Monday, 21 October 2024

HELENE GRIMAUD IN RECITAL / Review

 


HELENE GRIMAUD IN RECITAL
Victoria Concert Hall 
Thursday (17 October 2024) 

This review was published in Bachtrack on 21 October 2024 with the title "Hélène Grimaud splendidly unites the Three Bs in Singapore". 

Outside of the Singapore International Piano Festival, the Singapore Symphony group does not often present piano recitals, but this one was an exception. French pianist Hélène Grimaud, who joined the orchestra on tour to Japan, followed up her performance of Ravel’s G major piano concerto with a solo recital of repertoire which Artur Schnabel described as “better than could be performed”. 


Quite unusually, she performed the two halves of her recital on two different Steinway Ds. The first was a fire engine red beast, famously played by Lang Lang in Singapore’s 60th anniversary mega-concert to a crowd of thousands at the National Stadium in 2015. 

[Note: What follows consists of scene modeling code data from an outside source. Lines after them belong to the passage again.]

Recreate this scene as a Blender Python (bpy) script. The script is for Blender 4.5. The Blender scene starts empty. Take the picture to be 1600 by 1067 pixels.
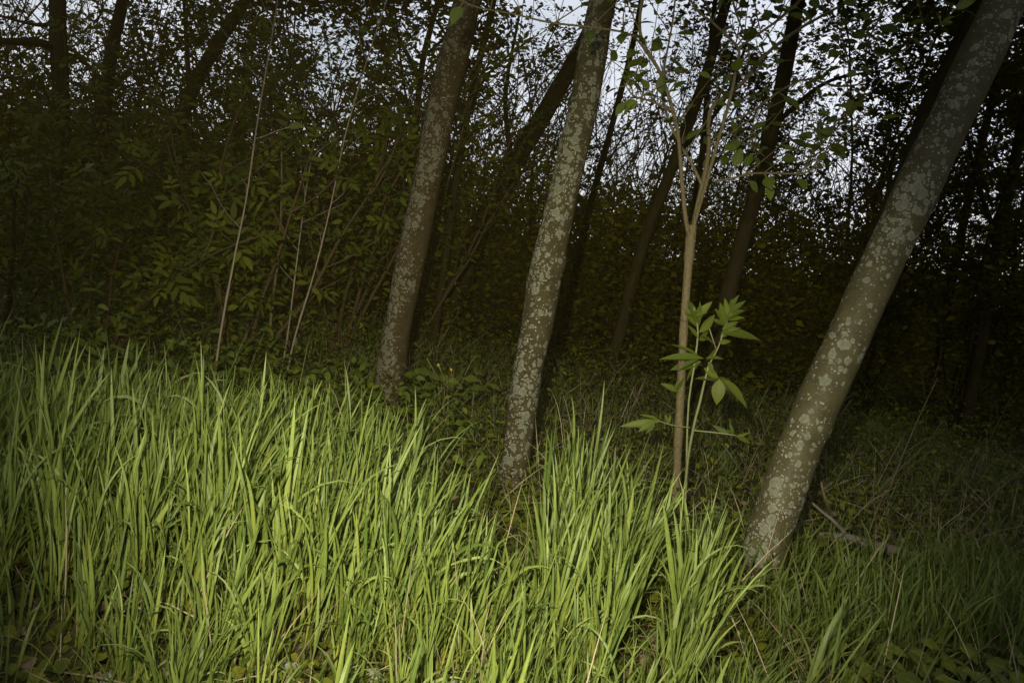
import bpy, math, random
import numpy as np
from mathutils import Vector, Matrix, noise as mnoise

random.seed(11)
rng = np.random.default_rng(11)
S = bpy.context.scene
COL = S.collection

# ------------------------------------------------------------------ camera, sky, flash, exposure
FPX, PITCH, ROLL, EYE = 1244.0, math.radians(8), math.radians(10), 1.0
F3 = np.array([0, math.cos(PITCH), -math.sin(PITCH)])
R0 = np.array([1.0, 0, 0]); U0 = np.array([0, math.sin(PITCH), math.cos(PITCH)])
R3 = math.cos(ROLL) * R0 + math.sin(ROLL) * U0
U3 = -math.sin(ROLL) * R0 + math.cos(ROLL) * U0
C3 = np.array([0, 0, EYE])
cam_d = bpy.data.cameras.new('camera'); cam_d.lens = 28.0; cam_d.sensor_width = 36.0
cam_d.clip_start = 0.05; cam_d.clip_end = 3000
cam = bpy.data.objects.new('camera', cam_d); COL.objects.link(cam)
cam.matrix_world = Matrix(((R3[0], U3[0], -F3[0], 0), (R3[1], U3[1], -F3[1], 0), (R3[2], U3[2], -F3[2], EYE), (0, 0, 0, 1)))
S.camera = cam

SUN_EL, SUN_AZ = math.radians(24), math.radians(60)     # an afternoon sun veiled by thin cloud beyond the wood
world = bpy.data.worlds.new('World'); S.world = world; world.use_nodes = True
wn = world.node_tree.nodes; wl = world.node_tree.links
bg = wn['Background']; bg.inputs['Strength'].default_value = 0.086
sky = wn.new('ShaderNodeTexSky'); sky.sky_type = 'NISHITA'; sky.sun_disc = False
sky.sun_elevation = SUN_EL; sky.sun_rotation = SUN_AZ
sky.air_density = 1.0; sky.dust_density = 1.0; sky.ozone_density = 1.0
wtc = wn.new('ShaderNodeTexCoord'); wns = wn.new('ShaderNodeTexNoise'); wns.inputs['Scale'].default_value = 4.5; wns.inputs['Detail'].default_value = 6
wl.new(wtc.outputs['Generated'], wns.inputs['Vector'])
wr = wn.new('ShaderNodeMapRange'); wr.inputs['From Min'].default_value = 0.35; wr.inputs['From Max'].default_value = 0.7; wr.inputs['To Min'].default_value = 0.45; wr.inputs['To Max'].default_value = 0.95
wl.new(wns.outputs['Fac'], wr.inputs['Value'])
wmx = wn.new('ShaderNodeMix'); wmx.data_type = 'RGBA'; wmx.inputs['B'].default_value = (11.2, 11.5, 12.5, 1)      # thin cloud
wl.new(wr.outputs['Result'], wmx.inputs['Factor']); wl.new(sky.outputs['Color'], wmx.inputs['A']); wl.new(wmx.outputs['Result'], bg.inputs['Color'])
sun_d = bpy.data.lights.new('sun', 'SUN'); sun_d.energy = 0.02; sun_d.angle = math.radians(12); sun_d.color = (1.0, 0.9, 0.78)
sun = bpy.data.objects.new('sun', sun_d); COL.objects.link(sun)
sdir = Vector((math.sin(SUN_AZ) * math.cos(SUN_EL), math.cos(SUN_AZ) * math.cos(SUN_EL), math.sin(SUN_EL)))
sun.rotation_euler = sdir.to_track_quat('Z', 'Y').to_euler()
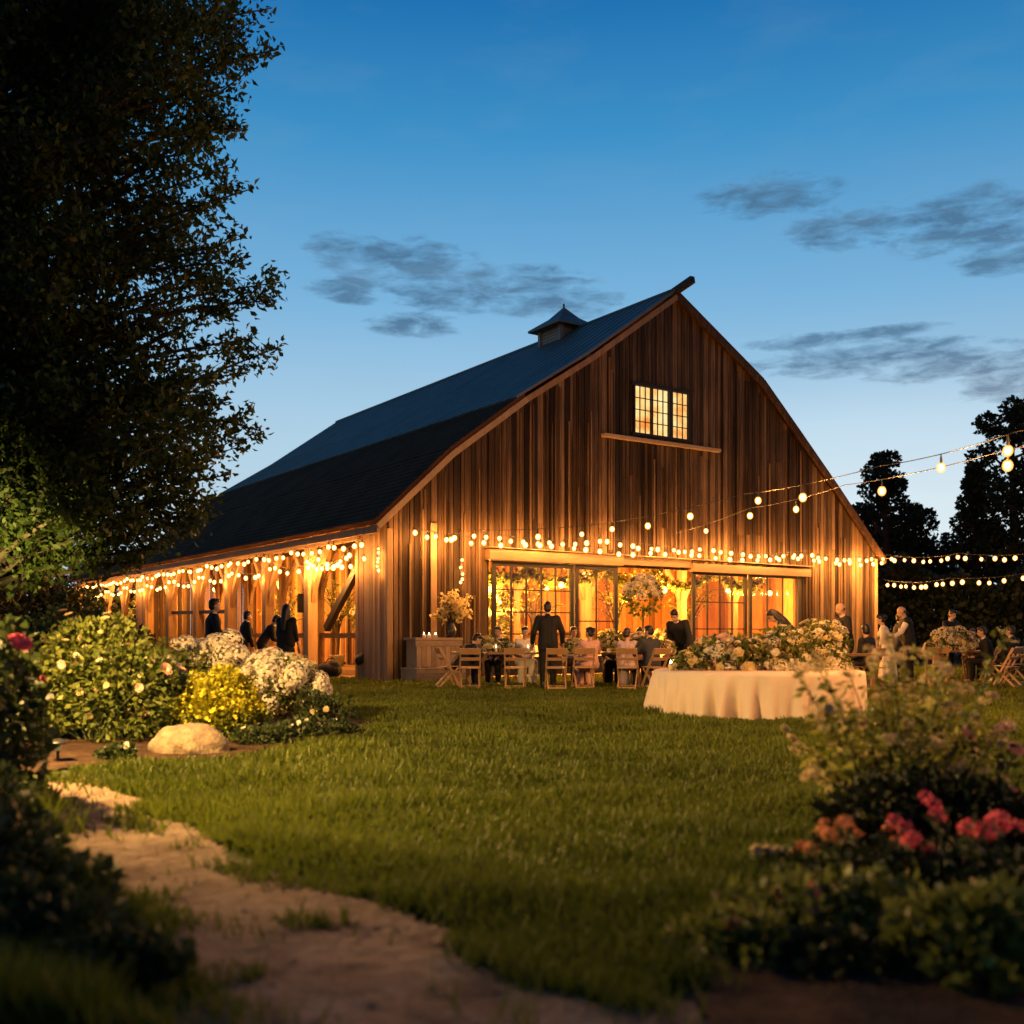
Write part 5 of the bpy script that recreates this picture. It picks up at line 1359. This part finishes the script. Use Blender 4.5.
# ------------------------------------------------------------------ trees
def limb_path(a, b, n=9, droop=.1, wob=.12):
    a, b = Vector(a), Vector(b); ln = (b-a).length; out = []
    w1 = Vector(rng.normal(0, wob*ln*.3, 3))
    for i in range(n):
        u = i/(n-1); p = a.lerp(b, u) + w1*math.sin(math.pi*u) + Vector((0, 0, droop*ln*math.sin(math.pi*u)))
        out.append(p)
    return out
def big_tree():
    x, y = -8.6, 16.0
    o = thing('broadleaf_tree', 'large dark broadleaf tree overhanging the left of the picture', 'tree', (x, y, 0))
    base = Vector((x, y, 0)); q = MB()
    T = [Vector((0, 0, 0)), Vector((.05, 0, 1)), Vector((.15, .05, 3)), Vector((.1, 0, 5.5)), Vector((.2, 0, 8)), Vector((.1, 0, 11)), Vector((0, 0, 14))]
    q.tube(T, [.5, .4, .34, .29, .22, .14, .05], 12); q.build('trunk', M['bark'], o)
    edge = [(280, 8), (262, 22), (240, 45), (286, 48), (258, 70), (228, 88), (243, 112), (250, 128), (222, 150), (236, 165), (262, 188), (232, 202), (252, 238), (225, 252), (246, 262), (262, 292), (290, 282),
            (285, 300), (292, 345), (262, 338), (258, 372), (240, 352), (238, 402), (272, 432), (256, 418), (232, 452), (236, 475), (212, 468), (215, 505), (190, 520), (168, 548), (150, 560), (120, 545), (205, 490), (180, 500), (222, 440), (200, 455), (186, 470), (170, 515), (215, 420), (90, 545), (20, 560)]
    inner = [(random.uniform(-60, 225), random.uniform(-60, 505)) for _ in range(150)] + [(random.uniform(-60, 180), random.uniform(380, 520)) for _ in range(60)] + [(random.uniform(100, 270), random.uniform(-140, 60)) for _ in range(34)]
    q = MB(); C = []; D = []
    def leafy(P, rad, n, spread):
        for _ in range(n):
            u = random.uniform(.35, 1.0)**.8; i = min(int(u*(len(P)-1)), len(P)-2); f = u*(len(P)-1)-i
            p = P[i].lerp(P[i+1], f); C.append(p+Vector(rng.normal(0, spread, 3))); d = P[i+1]-P[i]; D.append(d.normalized()+Vector((0, 0, .05)))
    def limb(px, py, Y, edge_):
        tip = at(px, py, Y)-base
        if tip.z < .8: return
        zt = max(1.6, min(12.5, tip.z*.9-random.uniform(.2, 1.6)))
        i = max(j for j in range(len(T)) if T[j].z <= zt); i = min(i, len(T)-2)
        st = T[i].lerp(T[i+1], (zt-T[i].z)/(T[i+1].z-T[i].z)); P = limb_path(st, tip, 9, .05)
        q.tube(P, list(np.linspace(.075, .008, 9)), 5)
        ln = (tip-st).length
        for k in range(9 if edge_ else 11):
            u = random.uniform(.4, .98); j = min(int(u*8), 7); a = P[j].lerp(P[j+1], u*8-j); d = (P[j+1]-P[j]).normalized()
            dv = (d*.7+Vector(rng.normal(0, .55, 3))+Vector((0, 0, .12))).normalized()
            b = a+dv*random.uniform(.3, .8)*(1 if edge_ else 1.4)*(1.25-u*.6); tw = limb_path(a, b, 5, .04)
            q.tube(tw, [.014, .011, .008, .005, .003], 4); leafy(tw, 0, 30 if edge_ else 40, .09 if edge_ else .13)
        leafy(P[5:], 0, 60, .06)
    for px, py in edge: limb(px-8, py, 15.5+random.uniform(-.8, .8), True)
    inner = [p_ for p_ in inner if p_[0] < 120 or random.random() < .68]
    for px, py in inner: limb(px, py, 15.7+random.uniform(-2.0, 2.6), False)
    q.build('limbs', M['bark'], o)
    leaf_obj('crown', np.array([tuple(c) for c in C]),   .115, M['treeleaf'], o, np.array([tuple(d) for d in D]), .35, .27)
    print('tree leaves', len(C))
big_tree()
def far_tree(label, px, Y, top, w, bottom=630, n=3600, leaf=.24, conical=False, lobes=30, group='dark trees right of the barn'):
    x = X_(px, Y); H = at(px, top, Y).z; Wd = w/F*Y/2; zb = max(.6, at(px, bottom, Y).z)
    o = thing('dark_tree', label, 'tree', (x, Y, 0), 0, group); q = MB()
    q.tube([(0, 0, 0), (.1, 0, H*.5), (0, 0, H*.92)], [.35, .22, .04], 8); q.build('trunk', M['bark'], o)
    q = MB(); C = []; D = []
    for i in range(lobes):
        u = (i+.5)/lobes; z = zb+(H-zb)*u; prof = (1-u)**.8*.95+.08 if conical else math.sin(math.pi*(.12+.8*u))**.6
        a = i*2.4+random.random(); r = Wd*prof*random.uniform(.4, .85); c = Vector((math.cos(a)*r, math.sin(a)*r, z-.05*H*random.random()))
        q.tube([(0, 0, max(.4, z-.2*H*random.random())), c*.6+Vector((0, 0, c.z*.4)), c], [.09, .05, .02], 5)
        p, d = sphere_pts(int(n*1.7)//lobes, .3); s = Wd*random.uniform(.3, .48)*(prof*.7+.3)
        C.append(p*np.array([s, s, s*.8])+np.array(c)); D.append(d)
    q.build('limbs', M['bark'], o)
    leaf_obj('crown', np.concatenate(C), leaf, M['farleaf'], o, np.concatenate(D), .4, .36); return o
far_tree('rounded dark tree just right of the barn roof', 884, 56, 452, 74, 600, 4200)
far_tree('short dark tree between the rounded one and the conical one', 915, 58, 500, 50, 620, 2600)
far_tree('dark spreading tree behind the barn corner', 868, 60, 500, 90, 640, 3200)
far_tree('tall conical dark tree at the right', 975, 54, 462, 84, 620, 4600, conical=True)
far_tree('tallest dark tree at the right picture edge', 1012, 52, 398, 84, 610, 5200)
far_tree('dark tree mostly beyond the right picture edge', 1060, 52, 420, 110, 610, 4000)
far_tree('low dark tree filling the gap behind the string lights', 940, 60, 540, 120, 640, 3600)
def hedge(label, a, b, h, d, n, leaf, lm='farleaf', name='hedge'):
    a, b = Vector(a), Vector(b); o = thing(name, label, 'hedge', ((a+b)/2)); c = (a+b)/2; u = (b-a); ln = u.length; u.normalize(); v = Vector((-u.y, u.x, 0))
    r = rng.uniform(0, 1, (n, 3)); s = (r[:, 0]-.5)*ln; hh = h*(1+.12*np.sin(s*1.1)+.07*np.sin(s*2.7+1)); w = (r[:, 1]-.5)*d; z = r[:, 2]**.7*hh
    C = s[:, None]*np.array(u)+w[:, None]*np.array(v)+np.c_[np.zeros(n), np.zeros(n), z]
    q = MB()
    for k in range(int(ln/1.2)):
        p = u*(k*1.2-ln/2+.5); q.tube([p, p+Vector((0, 0, h*.8))], [.07, .02], 5)
    q.build('stems', M['bark'], o); leaf_obj('foliage', C, leaf, M[lm], o, None, 0, .4)
hedge('tall dark hedge closing the lawn right of the barn', (X_(880, 44)-1.0, 44, 0), (X_(1200, 40), 40, 0), 3.6, 1.8, 15000, .26)
hedge('dark overgrown hedge beyond the rose bushes left of the barn', (-42, 47, 0), (-16.2, 49, 0), 3.4, 2.0, 14000, .26)
hedge('low clipped hedge catching light beyond the far right table', (X_(996, 29), 29, 0), (X_(1090, 29), 29, 0), .62, .9, 3200, .09, 'bushleaf', 'low_hedge')
for i, (px, Y, top, w) in enumerate(((-40, 34, 480, 150), (20, 52, 545, 100), (105, 62, 560, 100), (-120, 30, 460, 160))):
    far_tree(('dark tree behind the garden at the far left edge', 'dark tree behind the rose bushes left of the barn', 'distant dark tree beyond the rear end of the barn', 'dark tree outside the left picture edge')[i], px, Y, top, w, 640, 3000, group='dark trees left of the barn')

# ------------------------------------------------------------------ render settings
SC.view_settings.view_transform = 'Standard'; SC.view_settings.look = 'None'
SC.view_settings.exposure = 0.0; SC.view_settings.gamma = 1.0
SC.render.engine = 'CYCLES'
cy = SC.cycles
cy.use_denoising = True
try: cy.denoiser = 'OPENIMAGEDENOISE'
except Exception: pass
cy.use_light_tree = True; cy.sample_clamp_indirect = 4.0; cy.sample_clamp_direct = 0
cy.max_bounces = 6; cy.diffuse_bounces = 3; cy.glossy_bounces = 2; cy.transmission_bounces = 4; cy.transparent_max_bounces = 8
cy.caustics_reflective = False; cy.caustics_refractive = False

The recital began with Beethoven’s late Sonata No.30 in E major (Op.109), a reading liberal with pedalling, coaxing a luscious sonority with much reverberance. There was no disguising that Beethoven had ushered in the Romantic era, a paradigm progression from his early sonatas influenced by Haydn and Mozart. The Prestissimo central movement was delivered with vehemence, and the finale’s Theme and Variations was distinguished by a beautifully voiced chorale theme. This was followed by some of Beethoven’s most inventive writing, looking ahead to the corresponding movement of his final sonata (Op.111), with resonating trills and the freewheeling approach of a jazzman. 


Some seventy years separated autumnal Beethoven (1822) from late Brahms (1892) but no one would have guessed. Grimaud’s inclusion of two sets of the latter’s piano pieces contrasted Apollo with Dionysus. The Three Intermezzi Op.117 were his “lullabies of grief”, the hymn-like simplicity of the E flat major first then turning into the darker shades of the B flat minor second. The smouldering disquiet generated by Grimaud was gripping, with no relief provided in the even more solemn C sharp minor third. The opening bare octaves were reminiscent of Gregorian chant, then into evolving into rich harmonies which were quintessential Brahms. 


The Seven Fantasies Op.116 which opened the second half were performed on a matte black Steinway D, which had a slightly mellower tone but was no less reverberant. Clearly both pianos had been tuned and voiced by a master, later revealed to be Steinway technician Walter Haass, specially flown in from Western Australia for these two concerts. Impetuosity ruled the opening Capriccio in D minor, the violence of which was a shock to the senses. The aging Brahms still had much fire in his belly, a defiance continuing in other three Capriccios, balanced by calming influences of the Intermezzos


The big beefy tone of the final Capriccio in D minor went attacca (without break) into the Bach-Busoni Chaconne, written in the same key. There was simply no time for applause, instead Grimaud steadily built up a Gothic cathedral of sonority, its chordal excesses being a far cry from the original unaccompanied violin Partita No.2 of old Johann Sebastian. This was literally “Bach to the future”, with the 170 intervening years between both composers seemingly erased. Hans von Bülow’s “three Bs of music” – Bach, Beethoven and Brahms – had been seamlessly united in this splendid recital. 


Grimaud returned to the “fire engine” for her three encores, which came from a different world altogether. Ukrainian composer Valentin Silvestrov’s soothingly sentimental Bagatelle No.2 hovered comfortably between E minor and E major, while Rachmaninov’s Etudes-tableaux in C major and C minor (Op.33 Nos.2 & 3) did the same. Truly a balm for the ears.